_Data section_:

++++

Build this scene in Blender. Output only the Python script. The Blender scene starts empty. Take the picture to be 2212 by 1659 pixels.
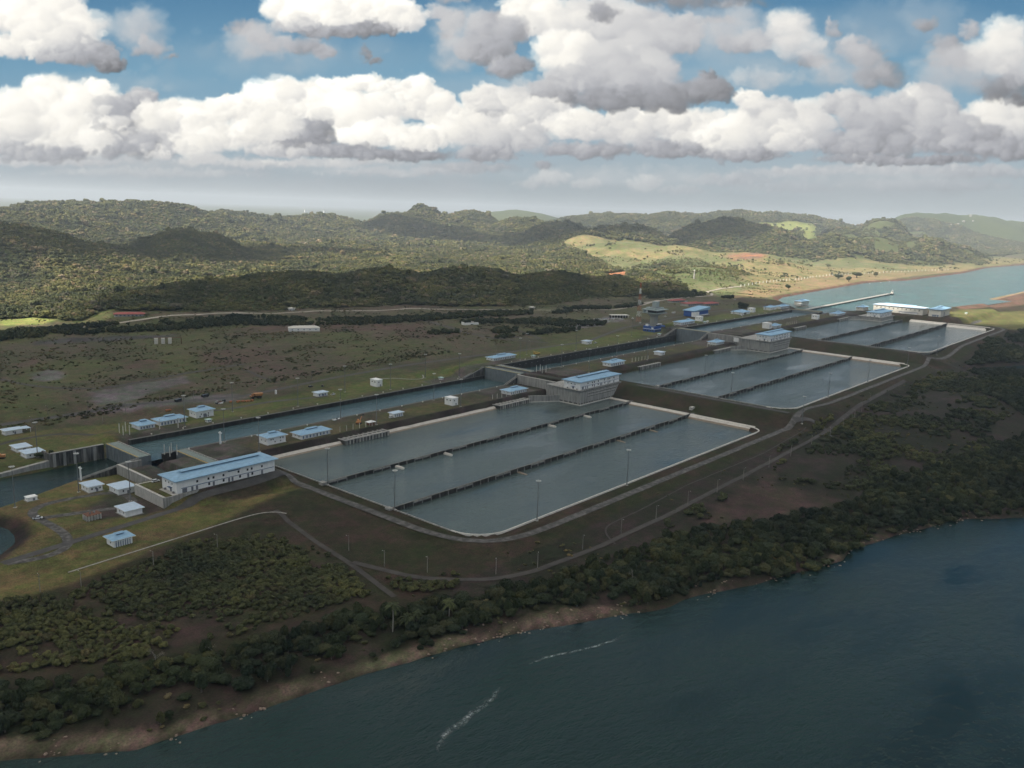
import bpy, bmesh, math, random
import numpy as np
from mathutils import Vector, Matrix
random.seed(7); RNG = np.random.default_rng(7)
sc = bpy.context.scene
# ------------------------------------------------------------------ camera
CAM = np.array([-393.923, -655.241, 217.887]); FPX = 1859.026     # focal length in pixels of a 2212 px wide picture
_p, _y, _r = math.radians(-11.538), math.radians(40.306), math.radians(1.937)
FW = np.array([math.cos(_p)*math.cos(_y), math.cos(_p)*math.sin(_y), math.sin(_p)])
_rt = np.cross(FW, [0, 0, 1.]); _rt /= np.linalg.norm(_rt); _up = np.cross(_rt, FW)
RT = math.cos(_r)*_rt+math.sin(_r)*_up; UP = -math.sin(_r)*_rt+math.cos(_r)*_up
cd = bpy.data.cameras.new('camera'); cam = bpy.data.objects.new('camera', cd); sc.collection.objects.link(cam)
cd.sensor_width = 36; cd.lens = FPX/2212*36; cd.clip_start = 1; cd.clip_end = 60000
m = Matrix.Identity(4)
for i in range(3): m[i][0] = RT[i]; m[i][1] = UP[i]; m[i][2] = -FW[i]; m[i][3] = CAM[i]
cam.matrix_world = m; sc.camera = cam
# ------------------------------------------------------------------ exposure and render settings
sc.view_settings.view_transform = 'Standard'; sc.view_settings.look = 'None'
sc.view_settings.exposure = EXPO = 0.85; sc.view_settings.gamma = 1
sc.cycles.use_denoising = True; sc.cycles.max_bounces = 6; sc.cycles.diffuse_bounces = 3; sc.cycles.glossy_bounces = 3
sc.cycles.transparent_max_bounces = 12; sc.cycles.volume_bounces = 0; sc.cycles.use_adaptive_sampling = True; sc.cycles.adaptive_threshold = 0.02
sc.cycles.caustics_reflective = False; sc.cycles.caustics_refractive = False
# ------------------------------------------------------------------ sun
SUN_AZ, SUN_EL = math.radians(160), math.radians(46)
sd_ = Vector((math.cos(SUN_EL)*math.cos(SUN_AZ), math.cos(SUN_EL)*math.sin(SUN_AZ), math.sin(SUN_EL)))
sl = bpy.data.lights.new('sun', 'SUN'); sl.energy = 5.0; sl.angle = math.radians(0.5); sl.color = (1, .93, .82)
so = bpy.data.objects.new('sun', sl); sc.collection.objects.link(so); so.rotation_euler = sd_.to_track_quat('Z', 'Y').to_euler()
# ------------------------------------------------------------------ terrain (metres; x along the locks, y away from the basins)
def sstep(a, b, v):
    t = np.clip((v-a)/(b-a), 0, 1); return t*t*(3-2*t)
def hsh(ix, iy, s):
    n = (ix.astype(np.int64)*374761393 + iy.astype(np.int64)*668265263 + s*974634777) & 0xffffffff
    n = ((n ^ (n >> 13))*1274126177) & 0xffffffff
    return ((n ^ (n >> 16)) & 0xffff)/65535.0
def vnoise(x, y, s=0):
    x = np.asarray(x, float); y = np.asarray(y, float)
    ix = np.floor(x); iy = np.floor(y); fx = x-ix; fy = y-iy
    fx = fx*fx*(3-2*fx); fy = fy*fy*(3-2*fy)
    a = hsh(ix, iy, s); b = hsh(ix+1, iy, s); c = hsh(ix, iy+1, s); d = hsh(ix+1, iy+1, s)
    return (a*(1-fx)+b*fx)*(1-fy)+(c*(1-fx)+d*fx)*fy
def fbm(x, y, sc, octv=4, s=0, g=0.5):
    o = 0; a = 1; t = 0
    for i in range(octv):
        o = o+a*vnoise(np.asarray(x)/sc+17.3*i, np.asarray(y)/sc-9.1*i, s+i); t += a; a *= g; sc *= 0.5
    return o/t
def psdf(poly, x, y):                                   # signed distance to a polygon, negative inside
    P = np.array(poly, float); d = np.full(np.shape(x), 1e18); ins = np.zeros(np.shape(x), bool)
    for i in range(len(P)):
        ax, ay = P[i]; bx, by = P[(i+1) % len(P)]
        ex, ey = bx-ax, by-ay; wx = x-ax; wy = y-ay
        t = np.clip((wx*ex+wy*ey)/(ex*ex+ey*ey+1e-9), 0, 1)
        d = np.minimum(d, (wx-ex*t)**2+(wy-ey*t)**2)
        if by != ay: ins ^= ((ay > y) != (by > y)) & (x < ex*(y-ay)/(by-ay)+ax)
    d = np.sqrt(d); return np.where(ins, -d, d)
def pline(pts, x, y):                                   # distance to a polyline
    d = np.full(np.shape(x), 1e18)
    for (ax, ay), (bx, by) in zip(pts[:-1], pts[1:]):
        ex, ey = bx-ax, by-ay; wx = x-ax; wy = y-ay
        t = np.clip((wx*ex+wy*ey)/(ex*ex+ey*ey+1e-9), 0, 1)
        d = np.minimum(d, (wx-ex*t)**2+(wy-ey*t)**2)
    return np.sqrt(d)
def rrect(x0, x1, y0, y1, r, x, y):
    cx, cy = (x0+x1)/2, (y0+y1)/2
    qx = abs(x-cx)-(x1-x0)/2+r; qy = abs(y-cy)-(y1-y0)/2+r
    return np.hypot(np.maximum(qx, 0), np.maximum(qy, 0))+np.minimum(np.maximum(qx, qy), 0)-r

DK = [11.9, 21.9, 31.9]                                 # lock deck levels
CH = [(-62, 398, 7.6), (424, 856, 11.5), (882, 1340, 28.2)]   # chamber x0, x1, water level
BX = [(0, 428), (491, 922), (992, 1444)]                # basin x range of each lock
YA, YB, YC = -135, -212, -298                           # basin dividing walls and outer rim
RIM = [3.8, 13.8, 23.8]
WL = [(4.4, 2.6, 1.0), (14.2, 12.3, 10.6), (24.2, 21.2, 18.4)]  # water level of the three basins of each lock
LAKE = 28.2
SHORE = [(-900,-150),(-420,-268),(-292,-313),(-255,-345),(-200,-358),(-150,-366),(-86,-386),(-34,-410),(-2,-428),(67,-450),(116,-472),(150,-482),(175,-478),(215,-488),(247,-500),(300,-520),(335,-551),(420,-600),(700,-760),(1500,-1300),(1500,-4000),(-900,-4000)]
CHAN = [(-900,-60),(-330,-10),(-240,-14),(-197,-19),(-183,-14),(-132,7.5),(-100,0),(-60,0),(-60,55),(-81,55),(-140,52),(-165,53.9),(-260,50),(-900,60)]
BAY = [(-900,-300),(-330,-150),(-235,-118),(-215,-98),(-205,-88),(-201,-76),(-199,-60),(-202,-49),(-220,-46),(-330,-52),(-900,-110)]
LAKEP = [(1300,0),(1300,55),(1368,55),(1430,100),(1540,180),(1618,200),(1900,222),(2347,249),(2480,232),(2606,206),(3332,204),(3900,250),(4362,218),(5200,100),(9000,-400),(9000,-2500),(3500,-420),(2531,-150),(1767,-138),(1640,-110),(1500,-40),(1400,0)]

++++

_Task_: Are you able to set down all the lines above exactly, without any pictures?

_Response below_:
Build this scene in Blender. Output only the Python script. The Blender scene starts empty. Take the picture to be 2212 by 1659 pixels.
import bpy, bmesh, math, random
import numpy as np
from mathutils import Vector, Matrix
random.seed(7); RNG = np.random.default_rng(7)
sc = bpy.context.scene
# ------------------------------------------------------------------ camera
CAM = np.array([-393.923, -655.241, 217.887]); FPX = 1859.026     # focal length in pixels of a 2212 px wide picture
_p, _y, _r = math.radians(-11.538), math.radians(40.306), math.radians(1.937)
FW = np.array([math.cos(_p)*math.cos(_y), math.cos(_p)*math.sin(_y), math.sin(_p)])
_rt = np.cross(FW, [0, 0, 1.]); _rt /= np.linalg.norm(_rt); _up = np.cross(_rt, FW)
RT = math.cos(_r)*_rt+math.sin(_r)*_up; UP = -math.sin(_r)*_rt+math.cos(_r)*_up
cd = bpy.data.cameras.new('camera'); cam = bpy.data.objects.new('camera', cd); sc.collection.objects.link(cam)
cd.sensor_width = 36; cd.lens = FPX/2212*36; cd.clip_start = 1; cd.clip_end = 60000
m = Matrix.Identity(4)
for i in range(3): m[i][0] = RT[i]; m[i][1] = UP[i]; m[i][2] = -FW[i]; m[i][3] = CAM[i]
cam.matrix_world = m; sc.camera = cam
# ------------------------------------------------------------------ exposure and render settings
sc.view_settings.view_transform = 'Standard'; sc.view_settings.look = 'None'
sc.view_settings.exposure = EXPO = 0.85; sc.view_settings.gamma = 1
sc.cycles.use_denoising = True; sc.cycles.max_bounces = 6; sc.cycles.diffuse_bounces = 3; sc.cycles.glossy_bounces = 3
sc.cycles.transparent_max_bounces = 12; sc.cycles.volume_bounces = 0; sc.cycles.use_adaptive_sampling = True; sc.cycles.adaptive_threshold = 0.02
sc.cycles.caustics_reflective = False; sc.cycles.caustics_refractive = False
# ------------------------------------------------------------------ sun
SUN_AZ, SUN_EL = math.radians(160), math.radians(46)
sd_ = Vector((math.cos(SUN_EL)*math.cos(SUN_AZ), math.cos(SUN_EL)*math.sin(SUN_AZ), math.sin(SUN_EL)))
sl = bpy.data.lights.new('sun', 'SUN'); sl.energy = 5.0; sl.angle = math.radians(0.5); sl.color = (1, .93, .82)
so = bpy.data.objects.new('sun', sl); sc.collection.objects.link(so); so.rotation_euler = sd_.to_track_quat('Z', 'Y').to_euler()
# ------------------------------------------------------------------ terrain (metres; x along the locks, y away from the basins)
def sstep(a, b, v):
    t = np.clip((v-a)/(b-a), 0, 1); return t*t*(3-2*t)
def hsh(ix, iy, s):
    n = (ix.astype(np.int64)*374761393 + iy.astype(np.int64)*668265263 + s*974634777) & 0xffffffff
    n = ((n ^ (n >> 13))*1274126177) & 0xffffffff
    return ((n ^ (n >> 16)) & 0xffff)/65535.0
def vnoise(x, y, s=0):
    x = np.asarray(x, float); y = np.asarray(y, float)
    ix = np.floor(x); iy = np.floor(y); fx = x-ix; fy = y-iy
    fx = fx*fx*(3-2*fx); fy = fy*fy*(3-2*fy)
    a = hsh(ix, iy, s); b = hsh(ix+1, iy, s); c = hsh(ix, iy+1, s); d = hsh(ix+1, iy+1, s)
    return (a*(1-fx)+b*fx)*(1-fy)+(c*(1-fx)+d*fx)*fy
def fbm(x, y, sc, octv=4, s=0, g=0.5):
    o = 0; a = 1; t = 0
    for i in range(octv):
        o = o+a*vnoise(np.asarray(x)/sc+17.3*i, np.asarray(y)/sc-9.1*i, s+i); t += a; a *= g; sc *= 0.5
    return o/t
def psdf(poly, x, y):                                   # signed distance to a polygon, negative inside
    P = np.array(poly, float); d = np.full(np.shape(x), 1e18); ins = np.zeros(np.shape(x), bool)
    for i in range(len(P)):
        ax, ay = P[i]; bx, by = P[(i+1) % len(P)]
        ex, ey = bx-ax, by-ay; wx = x-ax; wy = y-ay
        t = np.clip((wx*ex+wy*ey)/(ex*ex+ey*ey+1e-9), 0, 1)
        d = np.minimum(d, (wx-ex*t)**2+(wy-ey*t)**2)
        if by != ay: ins ^= ((ay > y) != (by > y)) & (x < ex*(y-ay)/(by-ay)+ax)
    d = np.sqrt(d); return np.where(ins, -d, d)
def pline(pts, x, y):                                   # distance to a polyline
    d = np.full(np.shape(x), 1e18)
    for (ax, ay), (bx, by) in zip(pts[:-1], pts[1:]):
        ex, ey = bx-ax, by-ay; wx = x-ax; wy = y-ay
        t = np.clip((wx*ex+wy*ey)/(ex*ex+ey*ey+1e-9), 0, 1)
        d = np.minimum(d, (wx-ex*t)**2+(wy-ey*t)**2)
    return np.sqrt(d)
def rrect(x0, x1, y0, y1, r, x, y):
    cx, cy = (x0+x1)/2, (y0+y1)/2
    qx = abs(x-cx)-(x1-x0)/2+r; qy = abs(y-cy)-(y1-y0)/2+r
    return np.hypot(np.maximum(qx, 0), np.maximum(qy, 0))+np.minimum(np.maximum(qx, qy), 0)-r

DK = [11.9, 21.9, 31.9]                                 # lock deck levels
CH = [(-62, 398, 7.6), (424, 856, 11.5), (882, 1340, 28.2)]   # chamber x0, x1, water level
BX = [(0, 428), (491, 922), (992, 1444)]                # basin x range of each lock
YA, YB, YC = -135, -212, -298                           # basin dividing walls and outer rim
RIM = [3.8, 13.8, 23.8]
WL = [(4.4, 2.6, 1.0), (14.2, 12.3, 10.6), (24.2, 21.2, 18.4)]  # water level of the three basins of each lock
LAKE = 28.2
SHORE = [(-900,-150),(-420,-268),(-292,-313),(-255,-345),(-200,-358),(-150,-366),(-86,-386),(-34,-410),(-2,-428),(67,-450),(116,-472),(150,-482),(175,-478),(215,-488),(247,-500),(300,-520),(335,-551),(420,-600),(700,-760),(1500,-1300),(1500,-4000),(-900,-4000)]
CHAN = [(-900,-60),(-330,-10),(-240,-14),(-197,-19),(-183,-14),(-132,7.5),(-100,0),(-60,0),(-60,55),(-81,55),(-140,52),(-165,53.9),(-260,50),(-900,60)]
BAY = [(-900,-300),(-330,-150),(-235,-118),(-215,-98),(-205,-88),(-201,-76),(-199,-60),(-202,-49),(-220,-46),(-330,-52),(-900,-110)]
LAKEP = [(1300,0),(1300,55),(1368,55),(1430,100),(1540,180),(1618,200),(1900,222),(2347,249),(2480,232),(2606,206),(3332,204),(3900,250),(4362,218),(5200,100),(9000,-400),(9000,-2500),(3500,-420),(2531,-150),(1767,-138),(1640,-110),(1500,-40),(1400,0)]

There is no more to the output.